### TASK STATEMENT
Write the material out again in full, exactly.

### RECORDED DATA
BEGIN

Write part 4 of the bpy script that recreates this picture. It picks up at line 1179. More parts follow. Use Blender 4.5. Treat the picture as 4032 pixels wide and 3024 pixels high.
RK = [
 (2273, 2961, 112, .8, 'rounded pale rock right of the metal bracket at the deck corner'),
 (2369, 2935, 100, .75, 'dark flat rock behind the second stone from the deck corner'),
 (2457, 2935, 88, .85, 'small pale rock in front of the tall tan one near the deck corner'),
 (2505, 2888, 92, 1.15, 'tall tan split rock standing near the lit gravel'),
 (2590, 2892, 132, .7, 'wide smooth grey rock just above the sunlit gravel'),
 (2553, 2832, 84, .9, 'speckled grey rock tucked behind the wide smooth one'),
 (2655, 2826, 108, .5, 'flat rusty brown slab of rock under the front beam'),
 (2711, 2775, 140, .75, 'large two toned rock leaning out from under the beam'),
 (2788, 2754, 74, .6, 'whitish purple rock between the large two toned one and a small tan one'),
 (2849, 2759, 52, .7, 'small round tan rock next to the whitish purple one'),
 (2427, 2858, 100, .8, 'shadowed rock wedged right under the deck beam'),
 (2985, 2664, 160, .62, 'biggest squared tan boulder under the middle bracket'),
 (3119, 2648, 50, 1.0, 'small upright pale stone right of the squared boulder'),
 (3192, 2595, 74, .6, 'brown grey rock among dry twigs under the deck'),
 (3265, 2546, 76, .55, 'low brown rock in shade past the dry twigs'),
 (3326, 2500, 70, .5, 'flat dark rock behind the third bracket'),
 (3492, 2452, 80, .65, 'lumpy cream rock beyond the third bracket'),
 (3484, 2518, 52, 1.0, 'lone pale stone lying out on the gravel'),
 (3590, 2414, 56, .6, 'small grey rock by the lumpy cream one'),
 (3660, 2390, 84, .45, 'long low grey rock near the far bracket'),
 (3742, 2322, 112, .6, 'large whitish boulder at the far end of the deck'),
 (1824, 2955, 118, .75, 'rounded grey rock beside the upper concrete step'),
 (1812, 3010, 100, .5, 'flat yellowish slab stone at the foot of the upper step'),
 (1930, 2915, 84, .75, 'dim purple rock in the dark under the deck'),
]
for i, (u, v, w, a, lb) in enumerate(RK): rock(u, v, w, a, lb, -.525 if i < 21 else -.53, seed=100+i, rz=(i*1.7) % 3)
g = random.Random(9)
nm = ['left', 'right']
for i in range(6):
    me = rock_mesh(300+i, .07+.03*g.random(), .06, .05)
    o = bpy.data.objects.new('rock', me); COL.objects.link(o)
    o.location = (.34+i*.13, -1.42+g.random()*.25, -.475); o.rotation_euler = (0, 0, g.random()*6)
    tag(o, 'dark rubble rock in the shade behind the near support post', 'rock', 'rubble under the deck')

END

### REPLY
Write part 4 of the bpy script that recreates this picture. It picks up at line 1179. More parts follow. Use Blender 4.5. Treat the picture as 4032 pixels wide and 3024 pixels high.
RK = [
 (2273, 2961, 112, .8, 'rounded pale rock right of the metal bracket at the deck corner'),
 (2369, 2935, 100, .75, 'dark flat rock behind the second stone from the deck corner'),
 (2457, 2935, 88, .85, 'small pale rock in front of the tall tan one near the deck corner'),
 (2505, 2888, 92, 1.15, 'tall tan split rock standing near the lit gravel'),
 (2590, 2892, 132, .7, 'wide smooth grey rock just above the sunlit gravel'),
 (2553, 2832, 84, .9, 'speckled grey rock tucked behind the wide smooth one'),
 (2655, 2826, 108, .5, 'flat rusty brown slab of rock under the front beam'),
 (2711, 2775, 140, .75, 'large two toned rock leaning out from under the beam'),
 (2788, 2754, 74, .6, 'whitish purple rock between the large two toned one and a small tan one'),
 (2849, 2759, 52, .7, 'small round tan rock next to the whitish purple one'),
 (2427, 2858, 100, .8, 'shadowed rock wedged right under the deck beam'),
 (2985, 2664, 160, .62, 'biggest squared tan boulder under the middle bracket'),
 (3119, 2648, 50, 1.0, 'small upright pale stone right of the squared boulder'),
 (3192, 2595, 74, .6, 'brown grey rock among dry twigs under the deck'),
 (3265, 2546, 76, .55, 'low brown rock in shade past the dry twigs'),
 (3326, 2500, 70, .5, 'flat dark rock behind the third bracket'),
 (3492, 2452, 80, .65, 'lumpy cream rock beyond the third bracket'),
 (3484, 2518, 52, 1.0, 'lone pale stone lying out on the gravel'),
 (3590, 2414, 56, .6, 'small grey rock by the lumpy cream one'),
 (3660, 2390, 84, .45, 'long low grey rock near the far bracket'),
 (3742, 2322, 112, .6, 'large whitish boulder at the far end of the deck'),
 (1824, 2955, 118, .75, 'rounded grey rock beside the upper concrete step'),
 (1812, 3010, 100, .5, 'flat yellowish slab stone at the foot of the upper step'),
 (1930, 2915, 84, .75, 'dim purple rock in the dark under the deck'),
]
for i, (u, v, w, a, lb) in enumerate(RK): rock(u, v, w, a, lb, -.525 if i < 21 else -.53, seed=100+i, rz=(i*1.7) % 3)
g = random.Random(9)
nm = ['left', 'right']
for i in range(6):
    me = rock_mesh(300+i, .07+.03*g.random(), .06, .05)
    o = bpy.data.objects.new('rock', me); COL.objects.link(o)
    o.location = (.34+i*.13, -1.42+g.random()*.25, -.475); o.rotation_euler = (0, 0, g.random()*6)
    tag(o, 'dark rubble rock in the shade behind the near support post', 'rock', 'rubble under the deck')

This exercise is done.